> [What is required] Output every line of the material exactly, omitting images.

> [Provided data]
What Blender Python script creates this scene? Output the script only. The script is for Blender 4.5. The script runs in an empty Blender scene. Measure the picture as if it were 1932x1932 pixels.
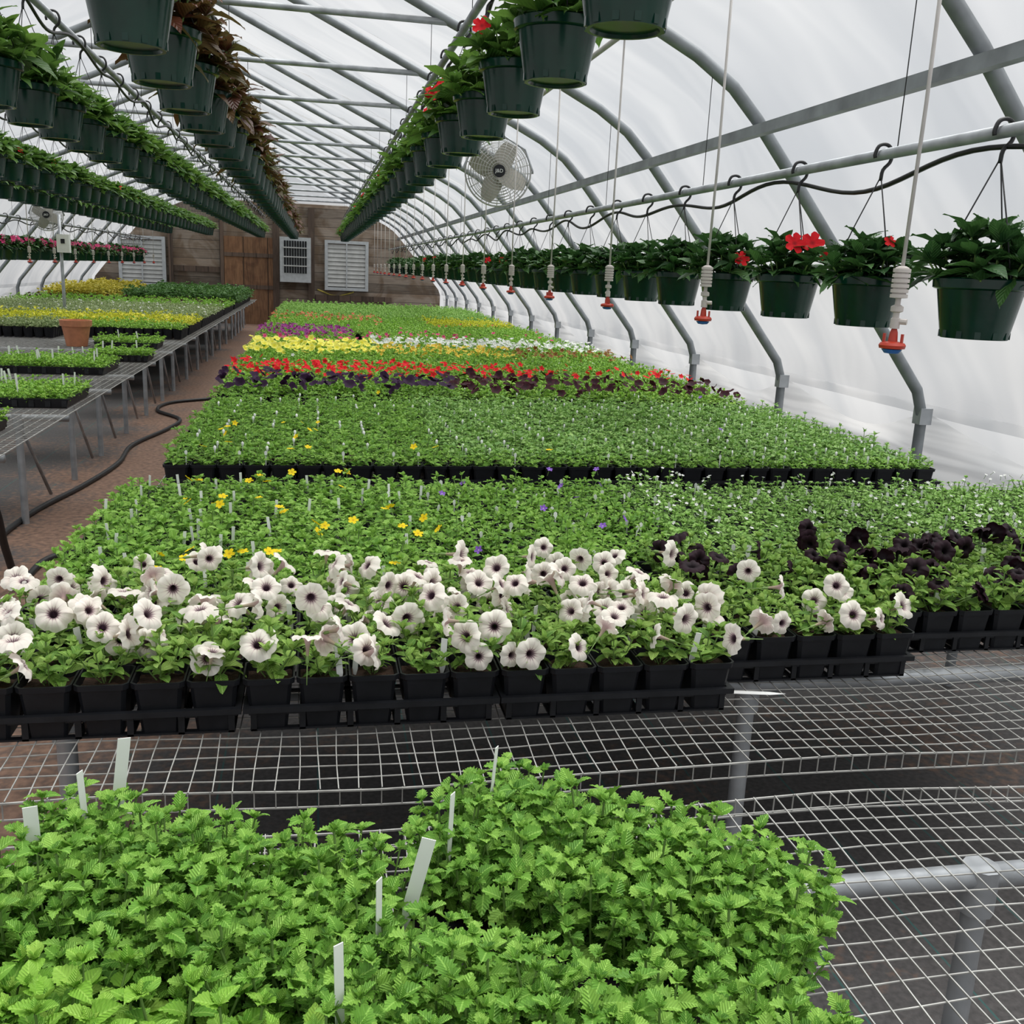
import bpy, math, random
import numpy as np
from mathutils import Vector, Matrix
PI=math.pi
sin,cos=math.sin,math.cos
COL=bpy.context.scene.collection
SC=bpy.context.scene
# ------------------------------------------------------------------ geometry helpers
class G:
    def __init__(s):
        s.V=[];s.L=[];s.T=[];s.M=[];s.U=[];s.n=0;s._a=None
    def add(s,v,f,m=0,uv=None):
        v=np.asarray(v,dtype=np.float64).reshape(-1,3)
        s.V.append(v)
        s.L.append(np.array([i for q in f for i in q],dtype=np.int64)+s.n)
        s.T.append(np.array([len(q) for q in f],dtype=np.int64))
        s.M.append(np.full(len(f),m,dtype=np.int32))
        s.U.append(np.zeros((len(v),2)) if uv is None else np.asarray(uv,float))
        s.n+=len(v); s._a=None
        return s
    def arr(s):
        if s._a is None:
            s._a=tuple(np.concatenate(x) for x in (s.V,s.L,s.T,s.M,s.U))
        return s._a
    def put(s,g,M=None,m=None):
        v,l,t,mm,u=g.arr()
        if M is not None: v=v@M[:3,:3].T+M[:3,3]
        s.V.append(v); s.L.append(l+s.n); s.T.append(t)
        s.M.append(mm if m is None else np.full(len(t),m,dtype=np.int32))
        s.U.append(u); s.n+=len(v); s._a=None
        return s
    def mesh(s,name,mats,smooth=True,sharp=None):
        v,l,t,mm,u=s.arr()
        me=bpy.data.meshes.new(name)
        me.vertices.add(len(v)); me.vertices.foreach_set('co',v.astype(np.float32).ravel())
        me.loops.add(len(l)); me.loops.foreach_set('vertex_index',l.astype(np.int32))
        me.polygons.add(len(t))
        me.polygons.foreach_set('loop_start',np.concatenate(([0],np.cumsum(t)[:-1])).astype(np.int32))
        if not isinstance(mats,(list,tuple)): mats=[mats]
        for x in mats: me.materials.append(x)
        me.polygons.foreach_set('material_index',mm.astype(np.int32))
        me.polygons.foreach_set('use_smooth',np.full(len(t),bool(smooth)))
        uvl=me.uv_layers.new(name='UVMap'); uvl.data.foreach_set('uv',u[l].astype(np.float32).ravel())
        me.update(calc_edges=True)
        if sharp: me.set_sharp_from_angle(angle=math.radians(sharp))
        return me
def MT(p=(0,0,0),yaw=0,el=0,roll=0,s=1.):
    return np.array(Matrix.Translation(p)@Matrix.Rotation(yaw,4,'Z')@Matrix.Rotation(el,4,'X')@Matrix.Rotation(roll,4,'Y')@Matrix.Scale(s,4))
def box(g,c,s,m=0,M=None):
    x,y,z=s[0]/2,s[1]/2,s[2]/2
    v=np.array([(-x,-y,-z),(x,-y,-z),(x,y,-z),(-x,y,-z),(-x,-y,z),(x,-y,z),(x,y,z),(-x,y,z)])+np.array(c)
    if M is not None: v=v@M[:3,:3].T+M[:3,3]
    return g.add(v,[(0,3,2,1),(4,5,6,7),(0,1,5,4),(1,2,6,5),(2,3,7,6),(3,0,4,7)],m)
def tube(g,pts,r,n=6,m=0,cap=True,closed=False):
    P=np.array(pts,float);k=len(P)
    if closed: T=np.roll(P,-1,0)-np.roll(P,1,0)
    else:
        T=np.zeros_like(P);T[1:-1]=P[2:]-P[:-2];T[0]=P[1]-P[0];T[-1]=P[-1]-P[-2]
    T/=np.linalg.norm(T,axis=1)[:,None]+1e-12
    ref=np.array((0,0,1.)) if abs(T[0][2])<.9 else np.array((1.,0,0))
    a=np.cross(T[0],ref);a/=np.linalg.norm(a)
    rr=np.broadcast_to(np.array(r,float),(k,))
    an=np.arange(n)*2*PI/n+(PI/4 if n==4 else 0)
    V=[]
    for i in range(k):
        a=a-np.dot(a,T[i])*T[i];a/=np.linalg.norm(a)+1e-12
        b=np.cross(T[i],a)
        V.append(P[i]+rr[i]*(np.cos(an)[:,None]*a+np.sin(an)[:,None]*b))
    V=np.concatenate(V);f=[]
    for i in range(k if closed else k-1):
        i2=(i+1)%k
        for j in range(n):
            j2=(j+1)%n
            f.append((i*n+j,i*n+j2,i2*n+j2,i2*n+j))
    if cap and not closed:
        f.append(tuple(range(n-1,-1,-1)));f.append(tuple((k-1)*n+j for j in range(n)))
    return g.add(V,f,m)
def lathe(g,prof,n=24,m=0,M=None,cap0=True,cap1=False):
    V=[];f=[]
    for r,z in prof:
        for j in range(n): V.append((r*cos(2*PI*j/n),r*sin(2*PI*j/n),z))
    for i in range(len(prof)-1):
        for j in range(n):
            j2=(j+1)%n
            f.append((i*n+j,i*n+j2,(i+1)*n+j2,(i+1)*n+j))
    if cap0: f.append(tuple(range(n-1,-1,-1)))
    if cap1: f.append(tuple((len(prof)-1)*n+j for j in range(n)))
    V=np.array(V)
    if M is not None: V=V@M[:3,:3].T+M[:3,3]
    return g.add(V,f,m)
def grid(g,fn,nu,nv,m=0,flip=False):
    V=[fn(i/nu,j/nv) for j in range(nv+1) for i in range(nu+1)]
    f=[]
    for j in range(nv):
        for i in range(nu):
            q=(j*(nu+1)+i,j*(nu+1)+i+1,(j+1)*(nu+1)+i+1,(j+1)*(nu+1)+i)
            f.append(q[::-1] if flip else q)
    return g.add(V,f,m)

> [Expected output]
What Blender Python script creates this scene? Output the script only. The script is for Blender 4.5. The script runs in an empty Blender scene. Measure the picture as if it were 1932x1932 pixels.
import bpy, math, random
import numpy as np
from mathutils import Vector, Matrix
PI=math.pi
sin,cos=math.sin,math.cos
COL=bpy.context.scene.collection
SC=bpy.context.scene
# ------------------------------------------------------------------ geometry helpers
class G:
    def __init__(s):
        s.V=[];s.L=[];s.T=[];s.M=[];s.U=[];s.n=0;s._a=None
    def add(s,v,f,m=0,uv=None):
        v=np.asarray(v,dtype=np.float64).reshape(-1,3)
        s.V.append(v)
        s.L.append(np.array([i for q in f for i in q],dtype=np.int64)+s.n)
        s.T.append(np.array([len(q) for q in f],dtype=np.int64))
        s.M.append(np.full(len(f),m,dtype=np.int32))
        s.U.append(np.zeros((len(v),2)) if uv is None else np.asarray(uv,float))
        s.n+=len(v); s._a=None
        return s
    def arr(s):
        if s._a is None:
            s._a=tuple(np.concatenate(x) for x in (s.V,s.L,s.T,s.M,s.U))
        return s._a
    def put(s,g,M=None,m=None):
        v,l,t,mm,u=g.arr()
        if M is not None: v=v@M[:3,:3].T+M[:3,3]
        s.V.append(v); s.L.append(l+s.n); s.T.append(t)
        s.M.append(mm if m is None else np.full(len(t),m,dtype=np.int32))
        s.U.append(u); s.n+=len(v); s._a=None
        return s
    def mesh(s,name,mats,smooth=True,sharp=None):
        v,l,t,mm,u=s.arr()
        me=bpy.data.meshes.new(name)
        me.vertices.add(len(v)); me.vertices.foreach_set('co',v.astype(np.float32).ravel())
        me.loops.add(len(l)); me.loops.foreach_set('vertex_index',l.astype(np.int32))
        me.polygons.add(len(t))
        me.polygons.foreach_set('loop_start',np.concatenate(([0],np.cumsum(t)[:-1])).astype(np.int32))
        if not isinstance(mats,(list,tuple)): mats=[mats]
        for x in mats: me.materials.append(x)
        me.polygons.foreach_set('material_index',mm.astype(np.int32))
        me.polygons.foreach_set('use_smooth',np.full(len(t),bool(smooth)))
        uvl=me.uv_layers.new(name='UVMap'); uvl.data.foreach_set('uv',u[l].astype(np.float32).ravel())
        me.update(calc_edges=True)
        if sharp: me.set_sharp_from_angle(angle=math.radians(sharp))
        return me
def MT(p=(0,0,0),yaw=0,el=0,roll=0,s=1.):
    return np.array(Matrix.Translation(p)@Matrix.Rotation(yaw,4,'Z')@Matrix.Rotation(el,4,'X')@Matrix.Rotation(roll,4,'Y')@Matrix.Scale(s,4))
def box(g,c,s,m=0,M=None):
    x,y,z=s[0]/2,s[1]/2,s[2]/2
    v=np.array([(-x,-y,-z),(x,-y,-z),(x,y,-z),(-x,y,-z),(-x,-y,z),(x,-y,z),(x,y,z),(-x,y,z)])+np.array(c)
    if M is not None: v=v@M[:3,:3].T+M[:3,3]
    return g.add(v,[(0,3,2,1),(4,5,6,7),(0,1,5,4),(1,2,6,5),(2,3,7,6),(3,0,4,7)],m)
def tube(g,pts,r,n=6,m=0,cap=True,closed=False):
    P=np.array(pts,float);k=len(P)
    if closed: T=np.roll(P,-1,0)-np.roll(P,1,0)
    else:
        T=np.zeros_like(P);T[1:-1]=P[2:]-P[:-2];T[0]=P[1]-P[0];T[-1]=P[-1]-P[-2]
    T/=np.linalg.norm(T,axis=1)[:,None]+1e-12
    ref=np.array((0,0,1.)) if abs(T[0][2])<.9 else np.array((1.,0,0))
    a=np.cross(T[0],ref);a/=np.linalg.norm(a)
    rr=np.broadcast_to(np.array(r,float),(k,))
    an=np.arange(n)*2*PI/n+(PI/4 if n==4 else 0)
    V=[]
    for i in range(k):
        a=a-np.dot(a,T[i])*T[i];a/=np.linalg.norm(a)+1e-12
        b=np.cross(T[i],a)
        V.append(P[i]+rr[i]*(np.cos(an)[:,None]*a+np.sin(an)[:,None]*b))
    V=np.concatenate(V);f=[]
    for i in range(k if closed else k-1):
        i2=(i+1)%k
        for j in range(n):
            j2=(j+1)%n
            f.append((i*n+j,i*n+j2,i2*n+j2,i2*n+j))
    if cap and not closed:
        f.append(tuple(range(n-1,-1,-1)));f.append(tuple((k-1)*n+j for j in range(n)))
    return g.add(V,f,m)
def lathe(g,prof,n=24,m=0,M=None,cap0=True,cap1=False):
    V=[];f=[]
    for r,z in prof:
        for j in range(n): V.append((r*cos(2*PI*j/n),r*sin(2*PI*j/n),z))
    for i in range(len(prof)-1):
        for j in range(n):
            j2=(j+1)%n
            f.append((i*n+j,i*n+j2,(i+1)*n+j2,(i+1)*n+j))
    if cap0: f.append(tuple(range(n-1,-1,-1)))
    if cap1: f.append(tuple((len(prof)-1)*n+j for j in range(n)))
    V=np.array(V)
    if M is not None: V=V@M[:3,:3].T+M[:3,3]
    return g.add(V,f,m)
def grid(g,fn,nu,nv,m=0,flip=False):
    V=[fn(i/nu,j/nv) for j in range(nv+1) for i in range(nu+1)]
    f=[]
    for j in range(nv):
        for i in range(nu):
            q=(j*(nu+1)+i,j*(nu+1)+i+1,(j+1)*(nu+1)+i+1,(j+1)*(nu+1)+i)
            f.append(q[::-1] if flip else q)
    return g.add(V,f,m)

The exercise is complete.